Are Glass Baby Bottles Worth the Price?

For most families, yes — with caveats. The upfront cost of glass baby bottles is higher than plastic (typically £10–£18 per bottle versus £5–£10 for plastic equivalents). But glass bottles last significantly longer — they don't cloud, scratch or degrade — and a set of glass bottles can genuinely last through a second or third child with no noticeable deterioration. When you factor that in, the cost per use is often lower than plastic.

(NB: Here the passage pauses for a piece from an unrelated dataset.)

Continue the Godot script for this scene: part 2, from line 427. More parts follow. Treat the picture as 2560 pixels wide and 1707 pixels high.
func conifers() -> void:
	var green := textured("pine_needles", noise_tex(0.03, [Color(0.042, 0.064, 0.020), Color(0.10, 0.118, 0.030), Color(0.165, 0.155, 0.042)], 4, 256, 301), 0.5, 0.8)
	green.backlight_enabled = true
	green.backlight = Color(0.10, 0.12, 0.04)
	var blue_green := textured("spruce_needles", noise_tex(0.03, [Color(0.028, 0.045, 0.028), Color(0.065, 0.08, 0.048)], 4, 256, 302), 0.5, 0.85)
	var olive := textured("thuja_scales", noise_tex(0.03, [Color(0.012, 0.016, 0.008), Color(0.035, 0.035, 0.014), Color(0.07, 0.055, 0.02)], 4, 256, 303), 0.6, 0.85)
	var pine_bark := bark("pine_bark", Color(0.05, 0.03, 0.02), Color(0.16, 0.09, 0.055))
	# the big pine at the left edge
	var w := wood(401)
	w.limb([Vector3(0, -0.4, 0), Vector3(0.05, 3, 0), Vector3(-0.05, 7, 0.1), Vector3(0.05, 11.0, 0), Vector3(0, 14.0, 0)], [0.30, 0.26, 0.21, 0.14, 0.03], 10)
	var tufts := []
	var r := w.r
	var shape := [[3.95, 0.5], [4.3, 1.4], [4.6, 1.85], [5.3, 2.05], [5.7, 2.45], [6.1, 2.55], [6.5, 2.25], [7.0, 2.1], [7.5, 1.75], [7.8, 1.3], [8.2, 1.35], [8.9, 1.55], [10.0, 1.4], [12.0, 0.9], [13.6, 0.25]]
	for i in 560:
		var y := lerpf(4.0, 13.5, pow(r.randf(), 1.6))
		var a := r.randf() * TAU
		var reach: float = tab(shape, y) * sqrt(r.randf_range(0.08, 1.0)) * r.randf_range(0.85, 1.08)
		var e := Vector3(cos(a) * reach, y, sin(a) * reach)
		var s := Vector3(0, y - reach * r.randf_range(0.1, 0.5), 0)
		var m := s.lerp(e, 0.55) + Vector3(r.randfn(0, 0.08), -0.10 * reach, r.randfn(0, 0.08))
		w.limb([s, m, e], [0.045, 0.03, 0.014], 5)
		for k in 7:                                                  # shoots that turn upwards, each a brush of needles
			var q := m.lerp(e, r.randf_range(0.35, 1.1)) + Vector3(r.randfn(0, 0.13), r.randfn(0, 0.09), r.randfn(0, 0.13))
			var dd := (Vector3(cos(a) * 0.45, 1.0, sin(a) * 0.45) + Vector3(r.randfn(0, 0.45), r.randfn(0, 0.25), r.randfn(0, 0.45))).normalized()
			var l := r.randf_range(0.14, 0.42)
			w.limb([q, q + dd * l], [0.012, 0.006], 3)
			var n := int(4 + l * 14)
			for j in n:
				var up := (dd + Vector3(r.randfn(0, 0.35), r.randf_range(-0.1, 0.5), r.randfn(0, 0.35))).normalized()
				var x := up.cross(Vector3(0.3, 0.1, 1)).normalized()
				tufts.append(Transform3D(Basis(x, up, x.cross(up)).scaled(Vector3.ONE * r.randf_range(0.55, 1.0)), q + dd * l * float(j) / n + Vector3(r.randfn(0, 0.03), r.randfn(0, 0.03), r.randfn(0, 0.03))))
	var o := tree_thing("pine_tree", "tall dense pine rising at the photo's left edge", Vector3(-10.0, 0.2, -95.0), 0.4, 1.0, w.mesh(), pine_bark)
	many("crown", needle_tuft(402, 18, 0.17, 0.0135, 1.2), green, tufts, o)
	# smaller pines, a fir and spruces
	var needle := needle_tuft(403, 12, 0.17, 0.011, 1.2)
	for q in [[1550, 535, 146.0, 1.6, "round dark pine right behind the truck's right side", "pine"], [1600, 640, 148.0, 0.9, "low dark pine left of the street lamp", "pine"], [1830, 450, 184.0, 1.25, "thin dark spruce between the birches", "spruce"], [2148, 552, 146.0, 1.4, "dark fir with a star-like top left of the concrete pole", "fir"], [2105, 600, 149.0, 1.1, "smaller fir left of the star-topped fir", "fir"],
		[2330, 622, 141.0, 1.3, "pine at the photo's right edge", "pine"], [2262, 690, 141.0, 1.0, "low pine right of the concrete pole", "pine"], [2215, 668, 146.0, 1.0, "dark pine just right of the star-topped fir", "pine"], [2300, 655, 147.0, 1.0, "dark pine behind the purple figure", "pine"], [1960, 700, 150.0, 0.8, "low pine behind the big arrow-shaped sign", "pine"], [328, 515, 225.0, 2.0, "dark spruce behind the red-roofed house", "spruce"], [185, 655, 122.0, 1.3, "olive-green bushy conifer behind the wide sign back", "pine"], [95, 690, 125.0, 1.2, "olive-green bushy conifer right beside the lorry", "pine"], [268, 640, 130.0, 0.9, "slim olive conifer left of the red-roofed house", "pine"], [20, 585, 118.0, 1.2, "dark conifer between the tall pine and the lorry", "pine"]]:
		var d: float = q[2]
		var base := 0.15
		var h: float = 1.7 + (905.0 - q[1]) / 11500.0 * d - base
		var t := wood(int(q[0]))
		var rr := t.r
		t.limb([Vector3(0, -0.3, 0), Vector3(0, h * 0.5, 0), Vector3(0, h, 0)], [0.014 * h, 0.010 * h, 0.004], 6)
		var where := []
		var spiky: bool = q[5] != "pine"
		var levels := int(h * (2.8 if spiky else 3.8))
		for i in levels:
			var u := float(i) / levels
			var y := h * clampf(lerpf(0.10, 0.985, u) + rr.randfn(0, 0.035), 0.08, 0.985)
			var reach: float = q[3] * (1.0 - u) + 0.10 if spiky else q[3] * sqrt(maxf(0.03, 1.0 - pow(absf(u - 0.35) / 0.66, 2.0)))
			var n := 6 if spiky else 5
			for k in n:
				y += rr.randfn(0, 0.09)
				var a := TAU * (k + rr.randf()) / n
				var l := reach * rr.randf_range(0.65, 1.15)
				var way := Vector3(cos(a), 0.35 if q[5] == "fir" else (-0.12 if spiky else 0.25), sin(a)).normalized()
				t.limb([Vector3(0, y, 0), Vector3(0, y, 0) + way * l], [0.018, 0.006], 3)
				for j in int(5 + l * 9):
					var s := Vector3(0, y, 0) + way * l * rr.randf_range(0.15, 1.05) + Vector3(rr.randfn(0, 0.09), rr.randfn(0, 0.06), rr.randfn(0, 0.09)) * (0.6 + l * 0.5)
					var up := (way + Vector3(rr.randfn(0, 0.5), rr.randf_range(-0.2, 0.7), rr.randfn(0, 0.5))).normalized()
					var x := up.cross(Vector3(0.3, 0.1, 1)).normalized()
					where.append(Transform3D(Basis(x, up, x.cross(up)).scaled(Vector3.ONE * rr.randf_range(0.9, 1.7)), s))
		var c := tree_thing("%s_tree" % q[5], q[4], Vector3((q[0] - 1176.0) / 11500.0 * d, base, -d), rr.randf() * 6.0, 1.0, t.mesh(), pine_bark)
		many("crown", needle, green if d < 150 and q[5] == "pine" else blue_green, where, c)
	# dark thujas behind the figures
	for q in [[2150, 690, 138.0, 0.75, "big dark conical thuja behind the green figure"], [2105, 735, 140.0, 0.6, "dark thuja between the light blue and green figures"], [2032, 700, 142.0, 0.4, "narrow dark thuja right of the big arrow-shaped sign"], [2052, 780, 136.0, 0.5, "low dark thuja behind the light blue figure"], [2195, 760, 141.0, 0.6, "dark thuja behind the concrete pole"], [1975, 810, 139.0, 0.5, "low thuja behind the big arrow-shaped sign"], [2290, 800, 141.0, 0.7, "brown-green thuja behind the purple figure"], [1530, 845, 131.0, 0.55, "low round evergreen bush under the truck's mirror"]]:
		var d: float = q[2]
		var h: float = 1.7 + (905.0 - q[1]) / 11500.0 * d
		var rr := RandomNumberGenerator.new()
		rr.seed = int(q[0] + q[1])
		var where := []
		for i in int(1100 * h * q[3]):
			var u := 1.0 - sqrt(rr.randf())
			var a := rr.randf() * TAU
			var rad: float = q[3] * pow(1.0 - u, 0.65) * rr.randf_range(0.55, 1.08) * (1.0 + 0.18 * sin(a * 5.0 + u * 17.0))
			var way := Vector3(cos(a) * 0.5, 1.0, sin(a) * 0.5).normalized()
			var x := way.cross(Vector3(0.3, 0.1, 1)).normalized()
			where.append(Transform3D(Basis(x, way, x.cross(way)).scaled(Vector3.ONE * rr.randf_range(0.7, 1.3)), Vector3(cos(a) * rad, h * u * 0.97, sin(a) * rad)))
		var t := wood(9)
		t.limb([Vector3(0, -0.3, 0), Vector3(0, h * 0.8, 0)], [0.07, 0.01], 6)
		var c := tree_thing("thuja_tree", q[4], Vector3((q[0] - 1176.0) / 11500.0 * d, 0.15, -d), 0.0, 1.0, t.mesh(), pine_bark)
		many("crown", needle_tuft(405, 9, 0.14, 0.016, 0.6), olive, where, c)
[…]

The situations where glass baby bottles are most clearly worth it:

  • You're formula feeding full time and heating bottles multiple times a day — glass eliminates any chemical leaching concern from repeated heating
  • You want to minimise plastic in your baby's environment generally
  • You're planning to have more than one child and want bottles that last
  • Your baby is prone to digestive issues and you want to eliminate as many variables as possible

Where plastic or silicone might make more sense: if you're on-the-go constantly, if your baby is starting to self-feed (glass is heavy), or if budget is genuinely tight right now. There's no shame in using plastic — the most important thing is that your baby is fed. Our baby feeding guide covers every bottle type and feeding method so you can find the right fit for your situation.

Whatever bottles you use, pairing them with a good bedtime routine — including a consistent feed before sleep — makes a significant difference to how the whole feeding and settling process works at night.